Pakistan is increasingly isolated

 

Photo released by Pakistan's Press Information Department (PID) on Jan. 12, 2015 shows Pakistani Prime Minister Nawaz Sharif  shaking hands with US Secretary of State John Kerry in Islamabad, capital of Pakistan. John Kerry on Monday assured support to Pakistan in his meeting with Nawaz Sharif in Islamabad, officials said. Kerry arrived in Islamabad Monday evening on a two-day visit following his trip to India.
Photo released by Pakistan’s Press Information Department (PID) on Jan. 12, 2015 shows Pakistani Prime Minister Nawaz Sharif shaking hands with US Secretary of State John Kerry in Islamabad, capital of Pakistan. John Kerry on Monday assured support to Pakistan in his meeting with Nawaz Sharif in Islamabad, officials said. Kerry arrived in Islamabad Monday evening on a two-day visit following his trip to India.

Pakistan is increasingly feeling isolated globally and in South Asia too, a commentary in a newspaper said, calling for a re-think on the country’s foreign policy.

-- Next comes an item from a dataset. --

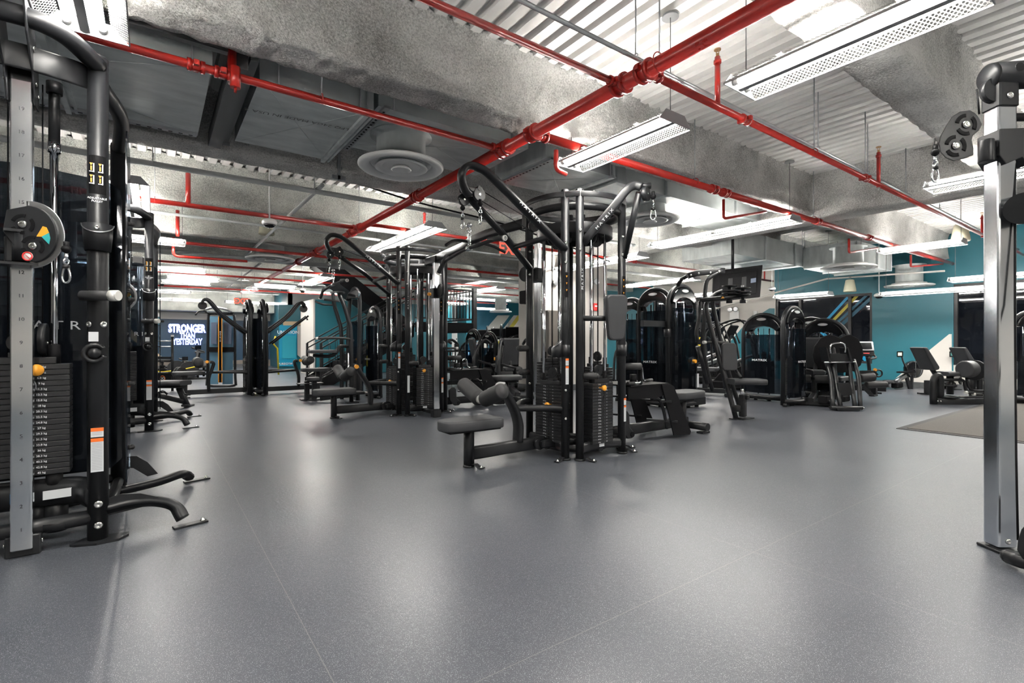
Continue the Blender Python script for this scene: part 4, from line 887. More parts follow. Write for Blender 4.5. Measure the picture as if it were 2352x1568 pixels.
# bridge between the towers
BR = Thing('pull_up_bridge', 'black beam bridging the two cable towers, with pull-up grips', 'pull-up bar', (3.15, 5.2, 0))
bm = BR.part('beam', MB().tube([(3.22, 6.45, 2.20), (3.18, 5.4, 2.255), (3.16, 5.25, 2.285), (3.15, 4.85, 2.30), (3.14, 4.0, 2.28)], sec=rsec(.07, .10, .3), up=(0, 0, 1)), BL)
for q in ((3.22, 6.45, 2.2), (3.14, 4.05, 2.28)): BR.part('mounting_plate', MB().box(q, (.12, .10, .15), ch=.01), BL)
for s in (-1, 1): BR.part('grip', MB().tube([(3.16, 5.25, 2.27), (3.16 + s * .25, 5.2, 2.25), (3.16 + s * .42, 5.1, 2.16)], .017, sm=4), 'foam')
def hangbar(c, lab, s=1.0, skew=0.0):
    c = V(c); t = Thing('lat_bar', lab, 'lat bar', c, 'lat pull-down bars'); P = [c + V(p) for p in ((skew, .46, -.13), (skew * .8, .36, -.03), (.0, .08, .035), (0, -.08, .035), (-skew * .8, -.34, .06), (-skew, -.45, .05))]
    t.part('bar', MB().tube(P, .016, 14, fil=.05), BL)
    for i, j in ((0, 1), (5, 4)):
        d = (P[j] - P[i]).normalized(); t.part('grip', MB().cyl(P[i] + d * .015, P[i] + d * .20, .0205, 16), 'foam'); t.part('end_cap', MB().cyl(P[i] - d * .0, P[i] + d * .015, .021, 16), 'cap')
    t.part('hanger_loop', MB().torus(c + V((0, 0, .065)), .02, .005, ax=(1, 0, 0), n=18, m=6).cyl(c + V((0, -.03, .035)), c + V((0, .03, .035)), .022, 14), 'chrome')
    return t
for o, who in ((o1, 'central'), (o2, 'second')):
    hp = V((2.13, 3.56, 2.17)) + o
    carabiner(V((2.20, 3.50, 2.19)) + o, 'chrome carabiner hanging at the near pulley of the %s tower' % who, 1.25, (0, 1, 0)); carabiner(V((2.09, 3.60, 2.16)) + o, 'chrome carabiner hanging at the far pulley of the %s tower' % who, 1.25, (0, 1, 0))
    lk = Thing('chain_link', 'chrome swivel linking two carabiners above the bar of the %s tower' % who, 'swivel', V((2.13, 3.56, 2.0)) + o)
    lk.part('swivel_body', MB().sphere(V((2.13, 3.56, 2.015)) + o, .026, 10, (1, 1, .8)).torus(V((2.13, 3.56, 1.975)) + o, .018, .005, ax=(0, 1, 0), n=16, m=6), 'chrome')
    lk.part('snap_hook', MB().tube([V(p) + o for p in ((2.13, 3.56, 1.96), (2.145, 3.56, 1.94), (2.14, 3.56, 1.88), (2.13, 3.56, 1.86), (2.12, 3.56, 1.88), (2.115, 3.56, 1.94))], .005, 8, closed=True), 'chrome')
    hangbar(V((2.13, 3.56, 1.79)) + o, 'black lat bar hanging from the chrome clips of the %s tower' % who, skew=-.05)
EO = V((3.47, 2.87, 2.36)); carabiner(EO + V((.09, -.05, -.04)), 'chrome carabiner at the end of the right high pulley arm', 1.5, (.6, -.6, 0))
# chrome V grip lying on the deck
def vgrip(c, lab, s=1.0):
    c = V(c); t = Thing('row_handle', lab, 'cable handle', c); P = [c + V(p) * s for p in ((-.16, -.10, .0), (-.06, -.10, .0), (-.05, -.10, .13), (.03, -.04, .145), (.10, .02, .12), (.12, .02, .0), (.30, .05, .0))]
    t.part('handle_frame', MB().tube(P, .0125 * s, 12, fil=.03), 'chrome'); t.part('grip', MB().cyl(P[-1], P[-1] - V((.13, .02, 0)) * s, .017 * s, 14), 'foam'); t.part('grip', MB().cyl(P[0], P[0] + V((-.1, 0, 0)) * s, .017 * s, 14), 'foam')
vgrip(V((4.06, 3.42, .635)), 'chrome row handle lying on the foot deck right of the central tower'); vgrip(V((4.06, 3.42, .635)) + o2, 'chrome row handle lying on the foot deck of the second tower')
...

“Thanks to obstinately sticking to obsolete and self-serving paradigms, winds of change have largely eluded Islamabad,” Arif Nizami, editor of the Pakistan Today, wrote in the daily.

“India is being wined and dined by world leaders while Pakistan is increasingly feeling isolated internationally and in the region as well.”

Nizami said that while India was being perceived as an economic giant and the world’s largest democracy by the West,” Pakistan is being supported for the wrong reasons.

“No one wants to even harbour the idea of a nuclear armed-to-the-teeth state going under to the jihadists.”

The commentary pointed out that even to assume that China would stand up with Pakistan as a bulwark against India would be indulging in an extreme form of naiveté.

Islamabad, he said, had “oversold its strategic importance without realising its inherent limitations in the largely changed post-Cold War realities…

“It is clear that Kashmir is not going to be liberated anytime soon. Nor is New Delhi going to hand it to Pakistan on a platter. With war not being an option, talks are the only way forward.”

Nizami said that resuming the stalled dialogue process with New Delhi was perhaps the biggest foreign policy challenge facing Pakistan.

“For that to happen, the mindset in Islamabad and Rawalpindi needs to change. And the change has to come from within.”